The performance of Deep River is absolutely choice. The tempo, the diction, the clarity, the simple but effective harmonies, make it so moving that I have played this track to death. Now this is a spiritual experience. And Margaret Marshall is superb. I adored the men’s syncopated rhythm in The Battle of Jericho but the class act is Every time I feel the Spirit, which also includes another spiritual within it. Note the contrasts and the sheer joy ... and not the clapping!! The climax is staggering. I have played this track to death as well.

George Shearing is a magnificent jazz pianist but I am undecided about his Shakespeare settings. They are very pleasant but somewhat bland. And the problem of originality again looms large. One song sounds like the hymn tune Dix, namely As with gladness men of old. Well might the producers say that these songs were deliberately written in well used styles. If you are going to write in an already existing style you have to introduce some striking originality. When I wrote my symphony to commemorate the 250th anniversary of the death of Haydn I had his style in mind as well as parts for saxophone, cornet and tuba playing a duet with a piccolo.

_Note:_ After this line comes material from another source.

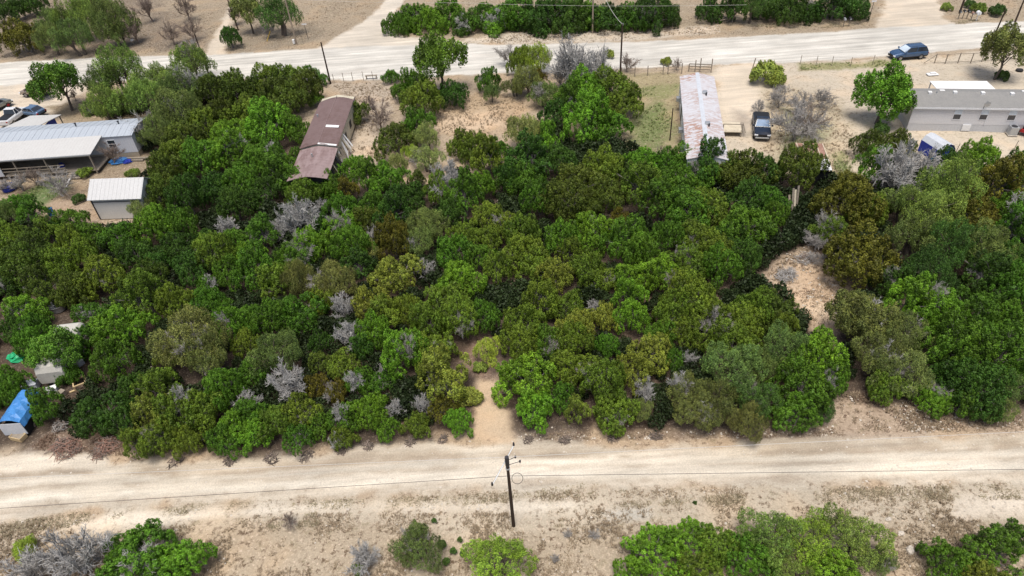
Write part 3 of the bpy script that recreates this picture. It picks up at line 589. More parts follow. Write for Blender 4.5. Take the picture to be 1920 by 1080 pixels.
for q in ((-.75, .75, -.42, -.36, .02, .5), (-.75, .75, .36, .42, .02, .5), (-.75, -.69, -.36, .36, .02, .5), (.69, .75, -.36, .36, .02, .5)): MB().box(*q).build('side_board', MT['newwood'], root)
MB().box(-.69, .69, -.36, .36, .0, .42).build('base', MT['wood'], root)
b = at(63, 792); root = empty('wood_pallet', (b[0], b[1], 0), RD(30), 'grey slatted pallet leaning on the blue tarp shelter', 'pallet')
m = MB()
R = Matrix.Rotation(RD(-62), 3, 'Y')
for i in range(5): m.box(0, 1.5, -.6+i*.28, -.44+i*.28, 0, .05, 0, R)
for i in range(3): m.box(.05+i*.65, .15+i*.65, -.6, .68, -.09, -.001, 0, R)
m.build('slats', MT['wood'], root)
b = at(33, 672); root = empty('covered_pile', (b[0], b[1], 0), 0, 'heap under a bright green tarp left of the travel trailer', 'covered pile'); root.scale = (.7, .7, .7)
def blob(rx, ry, rz_, seed, n=14, k=.18):
    r = random.Random(seed); m = MB(); rings = []
    for i in range(7):
        th = math.pi/2*i/6; rings.append([(rx*math.cos(th)*math.cos(a)*(1+r.uniform(-k, k)), ry*math.cos(th)*math.sin(a)*(1+r.uniform(-k, k)), rz_*math.sin(th)*(1+r.uniform(-k, k)*.5)) for a in np.linspace(0, 2*math.pi, n+1)[:-1]])
    m.loft(rings); return m
blob(1.0, .8, .95, 3, 11, .3).build('tarp', MT['greentarp'], root); MB().box(-.4, .4, -.3, .3, .02, .5).build('stacked_box', MT['wood'], root)
b = at(111, 580); root = empty('steel_tub', (b[0], b[1], 0), .3, 'round galvanised tub lying in a gap among trees behind the travel trailer', 'tub')
m = MB(); m.loft([[(r*math.cos(a), r*math.sin(a), z) for a in np.linspace(0, 2*math.pi, 19)[:-1]] for r, z in ((.02, .35), (.6, .3), (.68, .62), (.74, .64), (.74, .58), (.68, .5), (.62, 0), (.02, 0))]); m.build('basin', MT['metal'], root); MB().tube([(-.4, 0, .42), (.4, .1, .42)], .03, 6).build('handle', MT['darkmetal'], root)
b = at(153, 722); root = empty('lumber_stand', (b[0], b[1], 0), .5, 'unfinished stand of new yellow lumber on the litter beside the travel trailer', 'stand')
for q in ((-.5, .5, -.5, -.4, .4, .5), (-.5, .5, .4, .5, .4, .5), (-.5, -.4, -.4, .4, .4, .5), (.4, .5, -.4, .4, .4, .5)): MB().box(*q).build('rail', MT['newwood'], root)
for x, y in ((-.45, -.45), (.45, -.45), (-.45, .45), (.45, .45)): MB().box(x-.05, x+.05, y-.05, y+.05, 0, .4).build('leg', MT['newwood'], root)
MB().box(-.9, -.5, -.5, -.35, .02, .12).build('offcut', MT['newwood'], root)
def small(name, px, py, label, cat, mat, sx, sy, sz, rz=.4, lid=None):
    b = at(px, py); r = empty(name, (b[0], b[1], 0), rz, label, cat)
    MB().box(-sx/2, sx/2, -sy/2, sy/2, 0, sz).build('body', mat, r, .04)
    MB().box(-sx/2-.02, sx/2+.02, -sy/2-.02, sy/2+.02, sz+.002, sz+.07).build('lid', lid or mat, r, .02); return r
small('cooler', 101, 736, 'small white cooler on the ground between the blue tarp shelter and the lumber frame', 'cooler', MT['white'], .8, .5, .5)
small('storage_bin', 62, 728, 'pale grey storage bin just behind the blue tarp shelter', 'bin', MT['canvas'], 1.1, .7, .6, .2)
small('bucket_box', 150, 684, 'pale blue plastic tub beside the travel trailer trees', 'tub', MT['canvas'], .7, .6, .5, .9)
small('cardboard_box', 117, 742, 'dull tan box on the litter beside the white cooler', 'box', MT['wood'], .6, .5, .4, 1.1)
# ------------------------------------------------------------------ vehicles
def wheel(root, x, y, r, w, s):
    t = MB()
    prof = [(r*.62, -w/2), (r*.9, -w/2), (r, -w/2+.05), (r, w/2-.05), (r*.9, w/2), (r*.62, w/2)]
    rings = [[(x+p*math.cos(a), y+q, r+p*math.sin(a)) for p, q in prof] for a in np.linspace(0, 2*math.pi, 21)]
    t.loft(rings, caps=False); o = t.build('wheel', MT['tyre'], root, smooth=False)
    m = MB(); m.tube([(x, y-w/2*.7, r), (x, y+w/2*.7, r)], r*.63, 16)
    for k in range(5):
        a = 2*math.pi*k/5; m.box(-.04, r*.6, 0, .03, -.04, .04, 0, None); n = 8
        for i in range(len(m.v)-8, len(m.v)):
            vx, vy, vz = m.v[i]; m.v[i] = (x+vx*math.cos(a)-vz*math.sin(a), y+s*w/2*.7+s*vy, r+vx*math.sin(a)+vz*math.cos(a))
    m.build('rim', MT['rim'], o)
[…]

John Rutter’s The Heavenly Aeroplane has an absolutely absurd text which offends many Christians and I can understand why. It is written in a rock n’ roll style and I was beginning to admire Rutter.

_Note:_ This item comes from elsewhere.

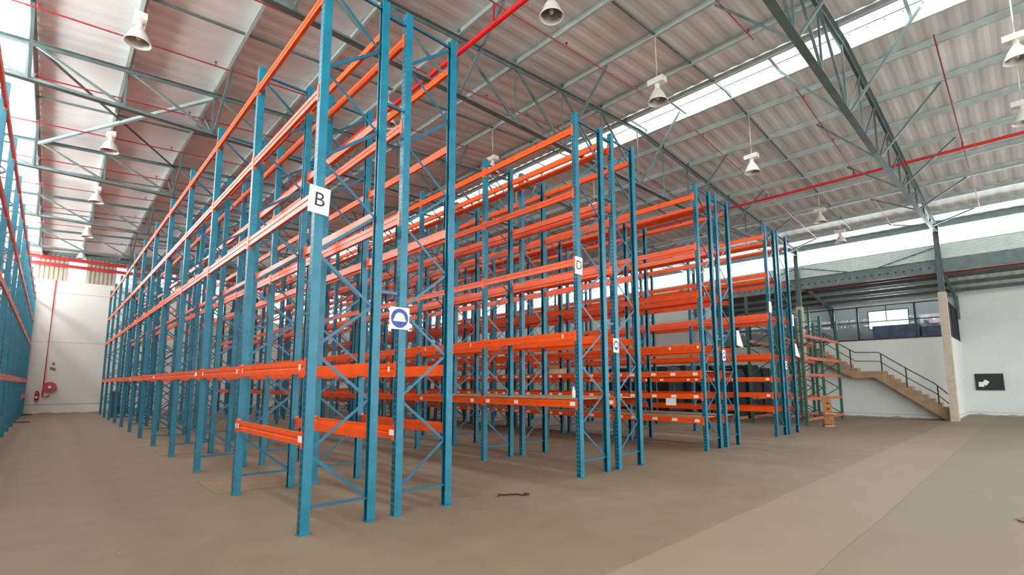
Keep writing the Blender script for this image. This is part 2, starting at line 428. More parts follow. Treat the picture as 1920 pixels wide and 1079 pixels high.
# ------------------------------------------------------------------ steel: trusses, purlins, columns
SH = {}
TY = [-3.2+5.65*k for k in range(7)]
nth = ['behind the camera', 'nearest the camera, crossing the upper right', 'second from the camera, over the rack ends',
       'third from the camera', 'fourth from the camera', 'fifth from the camera', 'last before the far wall']
PX = [-0.82] + [0.78+1.755*i for i in range(7)] + [12.62, 13.76] + [14.88+1.755*i for i in range(8)]
def zb(x): return 7.88 if x < 16 else 7.88+(x-16)/12.4*0.45
nodes = [XL] + PX[:8] + [13.27] + PX[10:] + [XC]
nodes = sorted(set(round(n, 3) for n in nodes))
for ti, Y in enumerate(TY):
    tr = thing('roof_truss', 'long grey steel roof truss, '+nth[ti], 'truss', (0, Y, 0), group='steel roof trusses')
    b = MB()
    for x0, x1 in ((XL, RIDGE), (RIDGE, XC)):
        for s in (-1, 1): b.angle((x0, s*0.008, zc(x0)), (x1, s*0.008, zc(x1)), 0.075, up=(0,0,-1), flip=s*1)
    for p in PX: b.box(p-.03, p-.022, -.05, .05, zc(p), zc(p)+.2)
    b.build('top_chord', M['steel'], tr)
    b = MB()
    for x0, x1 in ((XL, 16), (16, XC)):
        b.bar((x0, 0, zb(x0)-.004), (x1, 0, zb(x1)-.004), 0.15, 0.01); b.bar((x0, 0, zb(x0)+.04), (x1, 0, zb(x1)+.04), 0.012, 0.09)
    b.build('bottom_chord', M['steel'], tr)
    for i, xn in enumerate(nodes):
        MB().angle((xn, .01, zb(xn)), (xn, .01, zc(xn)), 0.05, 0.006).build('web_vertical', M['steel'], tr)
        if i+1 < len(nodes):
            xm = nodes[i+1]
            if xm <= RIDGE: p, q = (xn, -.01, zc(xn)-.03), (xm, -.01, zb(xm)+.03)
            else: p, q = (xn, -.01, zb(xn)+.03), (xm, -.01, zc(xm)-.03)
            MB().angle(p, q, 0.05, 0.006, up=(0,1,0)).build('web_diagonal', M['steel'], tr)
    for i, xn in enumerate(nodes[1:-1]):
        if i % 2: continue
        for s in (-1, 1):
            MB().angle((xn, s*.02, zb(xn)+.05), (xn+.02, s*1.45, zc(xn)+.04), 0.05, 0.006, up=(1,0,0)).build('fly_brace', M['steel'], tr)
def purlin_mesh(x):
    b = MB(); z0 = zc(x)+.03; yb = [Y0]+[y for y in TY]+[Y1]
    b.box(x-.003, x+.003, Y0, Y1, z0, z0+.2)
    b.box(x-.065, x, Y0, Y1, z0, z0+.004); b.box(x, x+.065, Y0, Y1, z0+.196, z0+.2)
    b.box(x-.069, x-.065, Y0, Y1, z0, z0+.02)
    return b
ordn = ['first', 'second', 'third', 'fourth', 'fifth', 'sixth', 'seventh', 'eighth', 'ninth', 'tenth', 'eleventh']
for i, x in enumerate(PX):
    if x < RIDGE: lab = 'long grey steel roof purlin, %s to the left of the bright ridge strip' % ordn[8-i]
    else: lab = 'long grey steel roof purlin, %s to the right of the bright ridge strip' % ordn[i-9]
    tag(purlin_mesh(x).build('roof_purlin', M['galv']), lab, 'purlin', 'steel roof purlins')
# bridging rods half way between trusses
mids = ['over the front of the racks', 'one bay beyond the rack fronts', 'two bays beyond the rack fronts', 'three bays beyond the rack fronts', 'four bays beyond the rack fronts', 'in the bay by the far wall']
for i in range(6):
    y = TY[i+1]+2.85 if i < 5 else TY[6]+2.2
    b = MB()
    for x0, x1 in ((-0.8, RIDGE), (RIDGE, 27.2)): b.bar((x0, y, zc(x0)+.10), (x1, y, zc(x1)+.10), 0.035, 0.05)
    tag(b.build('bridging_rod', M['steel']), 'thin steel bridging rod between roof purlins, '+mids[i], 'bridging rod', 'purlin bridging rods')
# plan bracing near the left eave
for k, (ya, yb_) in enumerate(((TY[3], TY[4]), (TY[1], TY[2]))):
    o = thing('roof_cross_brace', ('crossed steel braces in the roof by the left eave, ' + ('beyond the second lamp' if k == 0 else 'above the camera end')), 'brace', (0, ya, 0))
    MB().angle((-.8, 0, zc(-.8)-.06), (2.5, yb_-ya, zc(2.5)-.06), 0.07).build('brace_bar', M['dark'], o)
    MB().angle((2.5, 0, zc(2.5)-.12), (-.8, yb_-ya, zc(-.8)-.12), 0.07).build('brace_bar', M['lightsteel'], o)
# columns on the right with annex rafters
colw = ['beside the stair foot', 'behind the upper stair flight', 'third along the right side', 'fourth along the right side', 'fifth along the right side', 'sixth along the right side']
for i, Y in enumerate(TY[1:]):
    c = thing('building_column', 'grey steel column on a square concrete pier, '+colw[i], 'column', (XC, Y, 0), group='columns along the right side')
    MB().box(-.17, .17, -.14, .14, 0, 5.6).build('concrete_pier', M['concrete_col'], c)
    MB().box(-.12, .12, -.1, -.09, 5.6, 8.62).box(-.12, .12, .09, .1, 5.6, 8.62).box(-.006, .006, -.09, .09, 5.6, 8.62).build('steel_stanchion', M['steel'], c)
    b = MB(); x0, x1 = .12, XR-XC-.05; za0, za1 = za(XC+x0)-.12, za(XC+x1)-.12
    b.bar((x0, 0, za0-.1), (x1, 0, za1-.1), .1, .2).bar((x0, 0, za0-.55), (x0+1.2, 0, za(XC+1.3)-.32), .06, .06)
    b.bar((x1, 0, za1-.9), (x1-.9, 0, za(XR-.95)-.32), .06, .06)
    b.build('annex_rafter', M['steel'], c)
    MB().box(x1-.14, x1+.02, -.09, .09, 4.95, za1-.02).build('wall_stub', M['steel'], c)
for i, Y in enumerate(TY[1:6]):
    g = thing('eaves_girder', 'grey eaves girder between right side columns, '+(['bay nearest the office corner','bay behind the stair landing','third bay along','fourth bay along','fifth bay along'][i]), 'girder', (XC, Y, 6.5), group='eaves girders')
    L = 5.65-.24
    MB().box(-.01, 0, .12, .12+L, 0, .58).box(-.08, .0, .12, .12+L, 0, .012).box(-.08, 0, .12, .12+L, .568, .58).build('channel', M['steel'], g)
    t = .3
    if 'bp' not in SH: SH['bp'] = MB().box(-.018, -.008, 0, .09, .2, .29).mesh('bolt_plate', M['dark'])
    while t < L: inst('bolt_plate', SH['bp'], g, (0, t, 0)); t += .3
    MB().bar((.05, .1, 1.15), (.05, 2.2, .6), .04, .04).build('rail_brace', M['dark'], g)
    MB().bar((.05, .1+L, 1.15), (.05, L-2.0, .6), .04, .04).build('rail_brace', M['dark'], g)
tag(MB().box(XC-.02, XC, Y0, TY[1]-.12, 6.5, 7.08).build('eaves_girder', M['steel']), 'grey eaves girder running off past the office corner on the right', 'girder', 'eaves girders')
for i, x in enumerate((29.6, 30.9, 32.2, 33.5)):
    tag(MB().box(x-.003, x+.003, Y0, Y1, za(x)-.22, za(x)-.02).box(x-.06, x, Y0, Y1, za(x)-.22, za(x)-.214).build('annex_purlin', M['steel']),
        'dark steel purlin under the annex roof, %s from the column line' % ordn[i], 'purlin', 'annex roof purlins')
# red girts on the far wall
for i, z in enumerate((8.30, 8.68)):
    tag(MB().box(XL, XC, Y1-.14, Y1-.02, z-.09, z-.08).box(XL, XC, Y1-.03, Y1-.02, z-.09, z+.09).box(XL, XC, Y1-.14, Y1-.02, z+.08, z+.09).build('wall_girt', M['redgirt']),
        'red steel girt across the top of the far wall, %s of two' % ('lower', 'upper')[i], 'girt', 'far wall girts')
tag(MB().box(XL, XC, Y1-.3, Y1-.16, 8.86, 9.04).build('eaves_beam', M['steel']), 'grey steel beam along the top of the far wall above the red girts', 'beam')

# ------------------------------------------------------------------ sprinkler pipes
m1 = thing('sprinkler_main', 'thick red sprinkler main running back above the B rack', 'pipe', (5.80, 0, 8.6), group='red sprinkler mains')
MB().tube([(0, Y0, 0), (0, 36.5, 0)], .055, 10).build('pipe', M['red'], m1)
m2 = thing('sprinkler_main', 'red sprinkler main running back through the trusses on the right', 'pipe', (20.2, 0, 8.9), group='red sprinkler mains')
MB().tube([(0, Y0, 0), (0, 36.5, 0)], .05, 10).build('pipe', M['red'], m2)
m3 = thing('sprinkler_main', 'dull red sprinkler main under the low annex roof', 'pipe', (29.55, 0, 6.62), group='red sprinkler mains')
MB().tube([(0, Y0, 0), (0, 36.5, 0)], .05, 10).build('pipe', M['reddull'], m3)
ybr = [0.9, 3.75, 6.65, 9.45, 12.15, 15.0, 17.7, 20.6, 23.3, 26.2, 29.0, 31.8, 34.5]
for i, y in enumerate(ybr):
    for side in (0, 1):
        if side == 0 and i < 1: continue
        x0, x1 = ((-1.3, 11.2), (14.2, 27.0))[side]; mx = (5.80, 20.2)[side]; mz = (8.6, 8.9)[side]
        zf = lambda x: zc(x)-.14
        o = thing('sprinkler_branch', 'thin red sprinkler branch pipe under the %s roof slope, %s from the front' % (('left', 'right')[side], ['first','second','third','fourth','fifth','sixth','seventh','eighth','ninth','tenth','eleventh','twelfth','thirteenth'][i]), 'pipe', (0, y, 0), group='sprinkler branch pipes')
        MB().tube([(x0, 0, zf(x0)), (x1, 0, zf(x1))], .016, 6).build('pipe', M['redthin'], o)
        MB().tube([(mx, 0, mz), (mx, 0, zf(mx))], .022, 6).build('riser', M['redthin'], o)
        t = x0+.6
        if 'sh' not in SH: SH['sh'] = MB().tube([(0, 0, 0), (0, 0, .09)], .012, 5).lathe([(0, .09), (.03, .09), (.03, .1)], (0, 0, 0), 6).mesh('sprinkler_head', M['redthin'])
        while t < x1: inst('sprinkler_head', SH['sh'], o, (t, 0, zf(t))); t += 2.9

# ------------------------------------------------------------------ high bay lamps
def lamp(x, y, z, label):
    o = thing('high_bay_lamp', label, 'lamp', (x, y, z), group='high bay lamps')
    if not LM:
        LM['cable'] = MB().tube([(0, 0, .55), (.01, 0, .8), (-.01, 0, 1.05), (0, 0, 1.3)], .012, 6).mesh('cable', M['lampwhite'])
        LM['box'] = MB().box(-.1, .1, -.19, .19, .42, .55).mesh('ballast', M['lampwhite'])
        LM['neck'] = MB().lathe([(.055, .42), (.06, .33), (.085, .28)], n=16).mesh('neck', M['lampwhite'], True)
        LM['bell'] = MB().lathe([(a_*.88, b_) for a_, b_ in [(.0, .31), (.06, .31), (.10, .28), (.15, .21), (.20, .11), (.235, .03), (.26, .0), (.255, -.012), (.228, .0), (.225, .03), (.19, .11), (.14, .20), (.09, .27), (.0, .28)]], n=32).mesh('reflector', M['lampwhite'], True)
        LM['in'] = MB().lathe([(a_*.88, b_) for a_, b_ in [(.2245, .035), (.186, .11), (.136, .20), (.088, .262), (.0, .272)]], n=32).mesh('liner', M['lampin'], True)
        LM['bulb'] = MB().lathe([(0, .05), (.03, .06), (.045, .1), (.04, .15), (.02, .22), (.02, .27)], n=16).mesh('bulb', M['bulb'], True)
    hk = zc(x)-z+.032
    c = inst('cable', LM['cable'], o); c.location = (0, 0, .55); c.scale = (1, 1, max(.05, (hk-.55)/.75)); c.location = (0, 0, .55-.55*c.scale.z)
    inst('ballast_box', LM['box'], o); inst('lamp_neck', LM['neck'], o)
    bl = inst('reflector', LM['bell'], o); inst('reflector_liner', LM['in'], bl); inst('bulb', LM['bulb'], o)
    return o
LM = {}
for a in ((0.74, 11.37, 8.2, 'white bell lamp, largest of the row above the left aisle'),
          (0.74, 17.46, 8.2, 'white bell lamp, second of the row above the left aisle'),
          (0.74, 22.83, 8.2, 'white bell lamp, third of the row above the left aisle'),
          (0.74, 28.6, 8.2, 'white bell lamp, fourth of the row above the left aisle'),
          (0.74, 33.9, 8.2, 'white bell lamp, last of the left aisle row, by the far wall'),
          (6.10, 5.41, 8.2, 'white bell lamp beside the thick red main, cut by the top edge'),
          (6.04, 11.2, 8.45, 'white bell lamp seen through the top of the B rack'),
          (9.555, 5.3, 7.95, 'white bell lamp just left of the bright ridge strip'),
          (14.88, 5.25, 7.9, 'white bell lamp hanging alone right of the ridge strip'),
          (21.90, 5.29, 8.0, 'small bell lamp near the right eave, beyond the red main'),
          (25.41, 5.4, 7.9, 'dark small bell lamp against the right clerestory'),
          (13.76, -0.33, 8.1, 'white bell lamp at the right edge, upper of two'),
          (16.635, -0.37, 7.85, 'white bell lamp at the right edge, lower of two'),
          (6.04, 16.9, 8.2, 'bell lamp deep above the racks, left of the ridge'),
          (9.555, 11.0, 8.1, 'bell lamp above the D rack, left of the ridge strip'),
          (14.88, 11.1, 8.0, 'bell lamp behind the second truss, right of the ridge strip')):
    lamp(*a)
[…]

Lord of the Dance has another absurd text and is an attempt by the early precursors of Pentecostals to justify dance in Christian worship.

The Birthday Sonnets fall into the same category as Shearing’s songs. There are very pleasant but easy listening and only easy listening. Nothing great here.

The disc ends with an arrangement of Hoagy Carmichael’s Skylark which is very welcome.

An interesting disc and an important one to show that the singing of spirituals and Gospel music can be far more enjoyable when sung properly than in some ramshackle gospel choir clapping, clicking their figures and being repetitive.